Q : Faudrait-il alors un "retour en arrière" ?
B : Non, ce n’est pas ça. Il s’agit de faire revivre ce qu’il y a de bon dans les traditions. Par exemple, si on considère l’époque de l’isolationnisme sous les Tokugawa, il est évident qu’il y a de nombreux aspects négatifs, mais aussi des aspects positifs, notamment un certain degré d’indépendance. Seuls les pays qui sont capables de garder une certaine indépendance peuvent vivre en paix. Les pays qui n’en sont pas capables sont réduits à devenir les esclaves d’un marché mondial dominé par les pays les plus puissants. C’est le danger qui pèse aujourd’hui sur le Japon. Les pays puissants, c’est aujourd’hui les Etats-Unis, demain la Chine, mais ce n’est pas le Japon. Le Japon doit donc s’efforcer d’augmenter son degré d’autonomie en s’appuyant sur ses traditions.
Une maison individuelle au beau milieu de la nature correspond à un idéal qui existe depuis l’époque de la Grèce antique, mais l’urbanisation diffuse à l’américaine n’en est pas moins un mode de vie non durable. Pour que les habitants du monde entier puissent vivre comme les Californiens, il faudrait cinq planètes comme la nôtre. La société de consommation découlant du modèle américain est donc fondamentalement dans l’erreur.
Q : Quel mode de vie serait alors souhaitable ?

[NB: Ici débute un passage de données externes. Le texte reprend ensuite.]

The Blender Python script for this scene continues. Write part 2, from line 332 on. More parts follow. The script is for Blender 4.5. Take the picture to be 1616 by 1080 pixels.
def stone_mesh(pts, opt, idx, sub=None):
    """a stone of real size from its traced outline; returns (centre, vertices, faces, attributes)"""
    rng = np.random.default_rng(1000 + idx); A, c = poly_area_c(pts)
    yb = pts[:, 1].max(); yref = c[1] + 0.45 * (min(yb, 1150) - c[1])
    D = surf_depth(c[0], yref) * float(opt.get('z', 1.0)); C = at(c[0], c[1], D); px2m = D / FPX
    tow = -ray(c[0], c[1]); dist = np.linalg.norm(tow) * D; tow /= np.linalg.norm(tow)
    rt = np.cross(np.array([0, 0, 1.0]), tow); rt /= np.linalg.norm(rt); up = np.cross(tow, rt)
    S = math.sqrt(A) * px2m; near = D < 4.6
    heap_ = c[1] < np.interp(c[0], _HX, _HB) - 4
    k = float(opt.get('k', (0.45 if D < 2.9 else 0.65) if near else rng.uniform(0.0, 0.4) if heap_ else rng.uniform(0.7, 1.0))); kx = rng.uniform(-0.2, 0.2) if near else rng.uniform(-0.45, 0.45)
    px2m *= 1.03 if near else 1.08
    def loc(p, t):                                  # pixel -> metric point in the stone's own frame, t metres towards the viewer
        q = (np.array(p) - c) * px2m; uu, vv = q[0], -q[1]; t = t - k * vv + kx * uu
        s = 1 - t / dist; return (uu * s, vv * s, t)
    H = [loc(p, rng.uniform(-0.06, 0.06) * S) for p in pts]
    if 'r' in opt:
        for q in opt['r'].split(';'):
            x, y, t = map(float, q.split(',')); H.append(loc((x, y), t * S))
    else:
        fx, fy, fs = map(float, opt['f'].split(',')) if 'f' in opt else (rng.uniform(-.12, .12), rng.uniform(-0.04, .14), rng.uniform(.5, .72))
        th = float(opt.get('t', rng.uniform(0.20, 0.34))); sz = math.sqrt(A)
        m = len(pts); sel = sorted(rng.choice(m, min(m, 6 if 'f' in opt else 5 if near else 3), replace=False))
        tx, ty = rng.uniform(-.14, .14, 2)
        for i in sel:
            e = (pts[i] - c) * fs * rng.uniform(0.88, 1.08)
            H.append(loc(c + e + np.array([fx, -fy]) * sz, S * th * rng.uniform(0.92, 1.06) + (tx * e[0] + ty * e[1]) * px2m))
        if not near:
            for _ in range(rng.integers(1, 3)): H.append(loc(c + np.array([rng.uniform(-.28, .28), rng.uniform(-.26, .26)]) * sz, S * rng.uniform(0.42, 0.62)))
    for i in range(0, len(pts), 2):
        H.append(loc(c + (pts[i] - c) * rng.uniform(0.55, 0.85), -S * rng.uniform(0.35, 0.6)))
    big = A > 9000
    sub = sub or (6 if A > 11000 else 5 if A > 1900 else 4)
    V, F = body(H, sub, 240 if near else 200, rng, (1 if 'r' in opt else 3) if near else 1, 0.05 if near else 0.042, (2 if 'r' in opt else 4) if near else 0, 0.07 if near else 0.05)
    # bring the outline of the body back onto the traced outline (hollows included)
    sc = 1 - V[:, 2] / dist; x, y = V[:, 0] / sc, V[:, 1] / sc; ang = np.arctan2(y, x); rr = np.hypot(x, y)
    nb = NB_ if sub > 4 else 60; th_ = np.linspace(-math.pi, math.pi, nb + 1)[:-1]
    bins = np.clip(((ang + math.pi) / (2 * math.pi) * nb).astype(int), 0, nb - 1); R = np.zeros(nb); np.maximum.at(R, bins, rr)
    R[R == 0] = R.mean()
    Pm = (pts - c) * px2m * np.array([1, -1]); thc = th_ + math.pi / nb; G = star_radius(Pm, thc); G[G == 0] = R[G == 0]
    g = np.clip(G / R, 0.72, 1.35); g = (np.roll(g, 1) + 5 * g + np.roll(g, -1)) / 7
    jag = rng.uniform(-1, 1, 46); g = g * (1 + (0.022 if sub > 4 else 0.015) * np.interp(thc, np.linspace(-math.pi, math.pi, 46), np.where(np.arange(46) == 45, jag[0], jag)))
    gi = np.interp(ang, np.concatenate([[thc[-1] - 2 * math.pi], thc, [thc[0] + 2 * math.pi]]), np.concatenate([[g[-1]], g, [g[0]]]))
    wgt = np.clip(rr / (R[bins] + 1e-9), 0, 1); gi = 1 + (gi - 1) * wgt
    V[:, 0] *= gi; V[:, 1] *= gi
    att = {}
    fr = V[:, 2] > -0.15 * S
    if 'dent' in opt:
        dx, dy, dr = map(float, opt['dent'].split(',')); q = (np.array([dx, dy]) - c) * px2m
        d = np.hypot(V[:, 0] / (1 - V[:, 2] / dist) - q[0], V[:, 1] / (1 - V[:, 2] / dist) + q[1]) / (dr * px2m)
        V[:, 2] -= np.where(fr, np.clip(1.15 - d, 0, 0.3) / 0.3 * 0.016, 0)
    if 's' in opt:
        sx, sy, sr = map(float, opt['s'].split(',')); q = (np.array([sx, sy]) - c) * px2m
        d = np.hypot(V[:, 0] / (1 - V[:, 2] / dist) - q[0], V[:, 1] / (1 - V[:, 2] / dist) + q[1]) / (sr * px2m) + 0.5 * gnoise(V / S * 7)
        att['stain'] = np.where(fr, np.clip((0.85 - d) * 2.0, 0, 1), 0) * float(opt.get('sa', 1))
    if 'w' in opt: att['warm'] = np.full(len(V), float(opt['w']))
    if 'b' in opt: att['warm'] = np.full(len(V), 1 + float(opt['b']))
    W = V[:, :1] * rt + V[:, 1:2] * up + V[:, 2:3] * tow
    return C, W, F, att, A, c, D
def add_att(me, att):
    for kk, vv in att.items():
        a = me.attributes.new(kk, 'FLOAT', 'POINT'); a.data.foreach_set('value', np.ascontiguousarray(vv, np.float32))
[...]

B : Chaque société devrait élaborer son propre mode de vie, en se fondant sur ses propres spécificités. Vivre à la japonaise en Australie serait non seulement impossible, mais n’aurait également aucun sens. L’année dernière, j’ai traduit en français et publié l’ouvrage de Watsuji Tetsurô "Fûdo : le milieu humain", dans lequel il décrit le mode de vie japonais traditionnel, dans lequel les membres d’une même famille vivent ensemble, et se perçoivent comme formant une entité, non comme des individus distincts. Bien sûr, ce livre ayant été écrit avant la guerre, on peut lui opposer bien des arguments, mais c’est un fait que la société japonaise possède cette capacité de vivre ensemble, en harmonie. Ainsi, les idées véhiculées par la société de consommation de masse : "ma maison", "ma voiture", "ma télé", etc., sont en contradiction fondamentale avec la culture japonaise.
Les biais de la politique d’urbanisation diffuse sur le modèle américain n’ont fini par être reconnus qu’à la fin du XXe siècle, dans les années 90. On s’est alors dit qu’il fallait revenir au modèle de la ville compacte. Mais il est difficile de changer les choses tout d’un coup. C’est pourquoi aujourd’hui, il est plus que jamais nécessaire de définir des lignes politiques claires, afin de permettre une reconstruction par le biais de l’éducation, même si cela va prendre du temps.
Q : Du fait de l’accident nucléaire, on entend de plus en plus d’appels à faire des économies d’électricité au Japon…
B : Je pense que c’est une bonne chose que l’on décide d’aller dans la direction opposée à la consommation. De nombreuses choses doivent changer : par exemple, l’utilisation de verre dans l’architecture au Japon est un non-sens : avec la chaleur, on se croirait dans de véritables serres ; les vêtements occidentaux non plus ne sont pas adaptés au climat de l’été japonais. Il faut donc repenser la vie quotidienne dans tous ses aspects. L’expansion anarchique des villes, avec le développement tentaculaire des banlieues, doit également être stoppée. On dit souvent que le Japon est un pays sans ressources, mais ce n’est pas vrai. L’énergie marine, la géothermie, l’énergie éolienne, de nombreuses potentialités restent à explorer.
Augustin Berque est né en 1942 à Rabat, au Maroc. Après avoir fait ses études à Paris, il vient pour la première fois au Japon en 1969. Il y a ensuite vécu 17 ans, et y a développé ses recherches sur les spécificités du climat japonais. De 1984 à 1988, il a été directeur de la Maison franco-japonaise de Tokyo. Il a remporté le Prix de la Culture Asiatique de Fukuoka en 2009.